Sample from the TRC Pepin-Cuvelier collection, 1950's, Tachism movement (TRC 2020.1157).On Wednesday, 22 April 2020, Gillian Vogelsang, director of the TRC in Leiden, wrote the following blog about the Pepin-Cuvelier collection at the TRC:
In a previous blog I described how the TRC recently acquired a large part of the Yves Cuvelier textile collection. In this blog I want to announce that the TRC is preparing an online exhibition about a highly intriguing part of Yves and Geneviève Cuvelier's work. We will set up this exhibition with the help of the Cuvelier family, notably with one of their sons, Antoine Cuvelier (Paris).
Sample from the TRC Pepin-Cuvelier collection, 1950's, Tachism movement (TRC 2020.1190).
The Pepin-Cuvelier collection at the TRC contains nearly 200 abstract, ‘painted’ samples from the 1950's that belong within the Tachism art movement. This was a French artistic development that arose in the late 1940’s and was very popular in the 1950’s. It is part of a movement that is generally known as Art Informel and is very similar (but not identical) to the American Abstract Expressionism.
Art Informel is characterised by ‘spontaneous’ brushwork, drips, blobs and scribbles. It should be noted that some of the designs on the textiles are extremely abstract and consist of lines and blobs. Others are more structured and include checks and lines. There are also examples that are less abstract and for which we can detect the source of inspiration (such as a landscape or flowers).
Sample from the TRC Pepin-Cuvelier collection, 1950's, Tachism movement (TRC 2020.1215).Both Yves and Geneviève Cuvelier were involved in this movement and produced a range of designs for fashionable garments based on Tachism. The Pepin-Cuvelier collection at the TRC Leiden includes items created by the Cuveliers themselves, but also by other textile designers. All of these textiles were designed to be used by commercial groups and needed to appeal to a group of clients that was different from the art collectors of abstract paintings that were produced by famous (and not so famous) artists.

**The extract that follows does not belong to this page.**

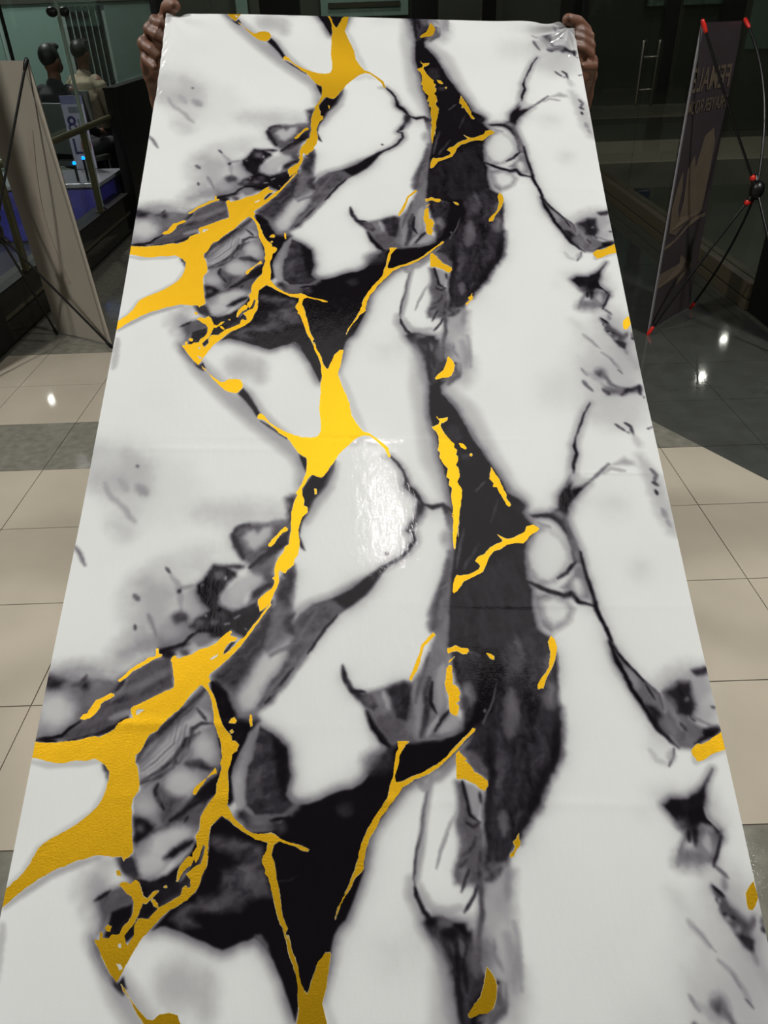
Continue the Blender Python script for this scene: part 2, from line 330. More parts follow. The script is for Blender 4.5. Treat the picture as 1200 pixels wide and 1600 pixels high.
# ------------------------------------------------------------------ the printed film
GOLD=['992 2478 1012 2425 1022 2393 1047 2366 1062 2366 1059 2394 1053 2448 1039 2497 1050 2533 1069 2590 1088 2642 1097 2660 1098 2689 1106 2728 1135 2778 1156 2808 1183 2816 1211 2841 1238 2866 1265 2895 1266 2915 1273 2938 1261 2939 1251 2903 1231 2878 1211 2854 1187 2833 1159 2828 1135 2836 1108 2860 1081 2888 1051 2923 1044 2939 1031 2962 1015 2986 996 3024 980 3033 959 3027 942 3018 926 3038 914 3065 901 3087 906 3114 913 3137 913 3167 928 3174 930 3200 910 3218 902 3247 897 3276 900 3312 905 3330 904 3361 899 3389 887 3410 885 3430 861 3454 855 3467 842 3464 832 3451 828 3463 832 3497 827 3524 816 3544 808 3573 803 3589 786 3605 766 3624 763 3611 755 3592 754 3575 770 3559 785 3546 806 3530 814 3510 813 3494 803 3487 814 3477 810 3449 812 3432 823 3402 841 3374 849 3350 861 3343 866 3304 868 3275 863 3246 866 3217 865 3195 869 3173 877 3136 886 3114 876 3106 891 3083 906 3045 918 2999 919 2972 915 2936 898 2924 877 2908 855 2871 825 2830 797 2813 760 2775 726 2741 691 2732 694 2716 706 2707 725 2720 744 2750 774 2775 824 2805 852 2818 887 2831 929 2836 959 2828 972 2800 971 2750 962 2691 965 2605 965 2553 971 2509 973 2474 958 2428 946 2392 925 2336 928 2318 945 2373 961 2415 976 2447',
'418 2442 432 2455 453 2482 481 2509 512 2535 530 2537 550 2521 579 2518 604 2525 616 2547 615 2569 599 2590 585 2599 556 2589 533 2576 510 2554 478 2518 449 2478 429 2460',
'1473 2726 1482 2747 1503 2744 1523 2740 1520 2757 1502 2769 1495 2767 1488 2785 1507 2827 1526 2856 1545 2877 1544 2897 1554 2909 1549 2933 1557 2941 1555 2965 1546 2984 1555 3004 1558 3043 1548 3066 1565 3109 1560 3150 1548 3209 1543 3253 1537 3325 1541 3253 1531 3318 1522 3377 1518 3374 1516 3332 1515 3267 1516 3238 1524 3209 1518 3296 1516 3238 1524 3187 1518 3142 1524 3096 1511 3081 1517 3054 1503 3042 1512 3003 1496 2980 1487 2960 1478 2940 1485 2924 1472 2907 1482 2875 1478 2859 1482 2843 1473 2818 1453 2789 1481 2777 1489 2760 1476 2743',
'1692 2995 1704 3023 1718 3054 1732 3093 1745 3131 1743 3150 1760 3180 1753 3191 1743 3184 1733 3157 1719 3127 1708 3096 1692 3096 1697 3077 1682 3054 1685 3030 1691 3015',
'1564 2873 1583 2877 1597 2898 1591 2908 1571 2895',
'1606 2934 1614 2926 1620 2936 1612 2944',
'1693 3312 1709 3325 1727 3336 1750 3333 1776 3319 1803 3305 1812 3280 1841 3274 1863 3292 1851 3306 1834 3313 1813 3334 1792 3357 1760 3354 1725 3361 1695 3381 1672 3388 1652 3411 1640 3442 1622 3476 1593 3492 1548 3513 1538 3528 1521 3554 1507 3565 1502 3554 1505 3531 1512 3504 1522 3487 1537 3491 1569 3485 1607 3465 1616 3452 1609 3438 1597 3428 1611 3411 1637 3399 1658 3373 1684 3360 1713 3346 1705 3332',
'659 3697 666 3705 658 3717 679 3721 690 3727 677 3738 663 3742 649 3758 642 3776 639 3795 660 3776 698 3734 715 3722 753 3666 781 3621 803 3593 808 3594 784 3631 757 3675 722 3731 700 3759 668 3798 635 3831 602 3857 595 3869 604 3887 595 3898 609 3925 626 3954 635 3983 646 4011 661 4045 680 4068 696 4085 700 4101 711 4101 725 4113 720 4134 704 4147 703 4171 697 4193 693 4214 698 4240 703 4266 703 4291 702 4312 715 4332 733 4357 750 4372 773 4390 796 4402 817 4405 833 4403 854 4401 871 4408 884 4418 909 4426 930 4433 957 4441 984 4453 981 4459 963 4455 936 4441 904 4433 885 4427 869 4435 863 4452 861 4471 870 4485 876 4504 880 4527 890 4564 898 4596 904 4633 915 4659 926 4679 919 4688 925 4708 934 4721 950 4755 964 4785 967 4806 981 4841 993 4851 985 4888 968 4888 964 4847 962 4814 951 4785 935 4751 923 4712 912 4681 889 4637 876 4596 864 4560 854 4534 843 4522 845 4511 831 4489 835 4470 844 4456 848 4430 835 4427 802 4420 774 4402 746 4385 718 4364 686 4346 671 4359 652 4378 649 4405 649 4435 650 4468 651 4492 653 4444 652 4492 646 4511 638 4529 633 4552 622 4573 598 4595 574 4609 545 4624 517 4646 499 4668 477 4690 460 4712 448 4733 432 4763 422 4780 410 4754 420 4735 411 4724 423 4707 437 4681 440 4663 448 4648 481 4648 495 4633 508 4617 528 4608 552 4595 576 4582 579 4561 588 4554 597 4563 606 4559 602 4538 587 4522 609 4501 629 4492 637 4468 640 4444 634 4432 624 4468 614 4491 600 4467 601 4458 613 4439 616 4420 607 4410 615 4388 614 4356 620 4336 632 4316 646 4296 661 4275 660 4244 666 4213 672 4192 665 4176 670 4155 663 4122 657 4095 643 4067 632 4039 626 4005 616 3965 604 3936 597 3925 572 3900 561 3909 540 3932 520 3961 500 3989 484 4000 463 4020 438 4047 432 4061 405 4074 394 4096 381 4129 364 4147 368 4172 380 4188 390 4230 392 4261 379 4284 375 4312 380 4342 390 4392 394 4422 401 4455 390 4467 380 4472 376 4479 366 4465 334 4467 291 4461 260 4466 219 4477 180 4493 140 4507 102 4528 65 4555 34 4580 6 4607 -31 4641 -42 4591 4 4552 28 4531 49 4506 63 4485 73 4456 82 4435 101 4420 130 4403 154 4389 198 4365 229 4338 255 4315 272 4283 280 4249 284 4223 282 4197 259 4175 233 4156 211 4156 183 4161 155 4158 117 4167 83 4166 47 4159 17 4150 -28 4148 -40 4094 29 4096 70 4099 114 4093 153 4090 181 4083 208 4076 226 4080 258 4066 279 4053 287 4034 313 4017 336 4015 323 3983 335 3972 352 3967 385 3950 423 3930 451 3919 470 3911 470 3887 463 3857 448 3809 450 3800 461 3788 472 3803 494 3795 523 3786 551 3768 580 3759 609 3745 625 3726 647 3705',
'369 4552 375 4542 394 4541 408 4547 421 4531 436 4545 450 4573 455 4601 448 4632 437 4659 420 4681 409 4694 419 4711 411 4724 394 4711 393 4689 400 4670 416 4656 424 4641 429 4623 426 4600 416 4584 399 4575 378 4556',
'316 4702 332 4706 330 4682 341 4682 341 4700 361 4700 370 4689 390 4689 400 4685 411 4707 425 4720 448 4733 432 4763 417 4797 405 4818 375 4788 356 4763 336 4732',
'344 4671 353 4662 365 4667 364 4682 351 4680',
'354 4510 365 4507 377 4522 362 4524',
'561 4500 575 4481 589 4467 603 4472 609 4458 613 4439 604 4410 610 4395 631 4415 632 4432 626 4444 610 4468 604 4482 600 4496 583 4505 574 4519 561 4542 556 4542 559 4524',
'453 4582 468 4590 486 4569 504 4567 484 4587 465 4605 454 4601',
'516 4558 526 4553 529 4559 522 4560',
'479 4594 492 4594 504 4604 506 4617 492 4612',
'145 4014 154 4000 168 3995 181 3969 192 3949 214 3941 241 3927 256 3929 257 3936 244 3944 225 3953 212 3964 209 3981 200 3995 183 4015 163 4019',
'262 3877 273 3869 293 3848 319 3825 347 3810 363 3795 389 3790 385 3762 394 3762 397 3784 413 3785 411 3793 382 3802 366 3814 338 3831 311 3846 291 3869 269 3885',
'782 3348 780 3338 793 3320 814 3296 822 3278 844 3261 853 3272 852 3281 833 3289 815 3314 803 3335 791 3349',
'684 4037 691 4023 702 4019 711 4032 704 4043 692 4040',
'689 4068 697 4063 703 4071 695 4076',
'755 4010 762 4011 769 4050 761 4053 756 4030',
'581 4277 580 4264 589 4249 607 4233 627 4218 640 4202 649 4189 654 4200 657 4209 641 4213 623 4226 611 4244 599 4262 589 4277',
'1423 3716 1430 3730 1410 3747 1385 3771 1375 3802 1371 3826 1359 3856 1343 3885 1334 3900 1326 3891 1338 3867 1351 3838 1363 3808 1376 3765 1398 3741',
'1470 3779 1485 3776 1503 3769 1520 3780 1544 3781 1549 3793 1540 3804 1525 3802 1505 3789 1490 3792 1475 3802 1470 3791',
'1612 3801 1628 3803 1641 3816 1638 3826 1626 3820',
'1472 3831 1486 3819 1496 3813 1479 3834 1473 3837',
'1473 3843 1485 3846 1482 3870 1485 3891 1483 3914 1495 3917 1503 3929 1510 3946 1503 3961 1505 3972 1490 3983 1502 3995 1500 4012 1492 4029 1478 4023 1467 4008 1466 3986 1467 3957 1457 3934 1455 3905 1459 3893 1464 3858',
'1281 4113 1295 4111 1322 4113 1309 4125 1294 4146 1286 4165 1282 4191 1271 4228 1273 4248 1292 4246 1325 4231 1358 4219 1392 4203 1420 4188 1448 4167 1477 4136 1507 4109 1533 4085 1545 4070 1556 4071 1550 4082 1524 4104 1500 4128 1476 4154 1453 4175 1422 4199 1391 4219 1358 4232 1336 4239 1314 4254 1297 4262 1281 4287 1259 4312 1240 4337 1218 4364 1205 4391 1183 4422 1170 4456 1165 4484 1162 4498 1165 4512 1150 4526 1134 4540 1124 4563 1109 4585 1092 4617 1079 4643 1075 4657 1074 4648 1082 4625 1101 4590 1116 4558 1131 4526 1142 4498 1147 4470 1157 4436 1173 4403 1194 4364 1221 4329 1245 4294 1254 4253 1265 4222 1269 4180 1275 4154 1282 4132',
'1482 4157 1493 4147 1504 4160 1519 4179 1508 4181 1529 4195 1541 4219 1559 4227 1582 4245 1583 4263 1572 4280 1556 4273 1541 4258 1523 4250 1502 4240 1480 4242 1479 4205',
'1674 4412 1673 4428 1677 4441 1673 4452 1662 4459 1650 4481 1636 4485 1637 4476 1651 4464 1658 4452 1651 4440 1665 4428',
'1541 4787 1553 4802 1563 4819 1566 4839 1562 4872 1550 4896 1535 4906 1511 4907 1480 4916 1476 4907 1489 4889 1514 4867 1526 4835 1535 4810',
'1854 3739 1869 3751 1874 3791 1863 3830 1845 3858 1826 3892 1806 3936 1788 3938 1787 3919 1819 3881 1837 3853 1849 3802 1842 3762',
'2286 4159 2293 4149 2311 4138 2327 4139 2351 4128 2377 4112 2399 4099 2431 4091 2424 4153 2399 4158 2381 4163 2358 4171 2340 4181 2315 4194 2296 4195 2293 4186 2284 4175',
'2398 4561 2400 4613 2385 4633 2375 4644 2363 4641 2362 4617 2364 4595 2380 4579',
'955 3085 963 3089 965 3112 958 3115']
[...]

The Tachism textiles are an interesting group, which not only reflects how quickly designers and producers could react to an international artistic trend in order to make fashionable and ‘chic’ textiles. The samples also illustrate (literally) how textiles can be used as a medium to transmit ‘new’ colour and design ideas, which are then translated into garments and household items.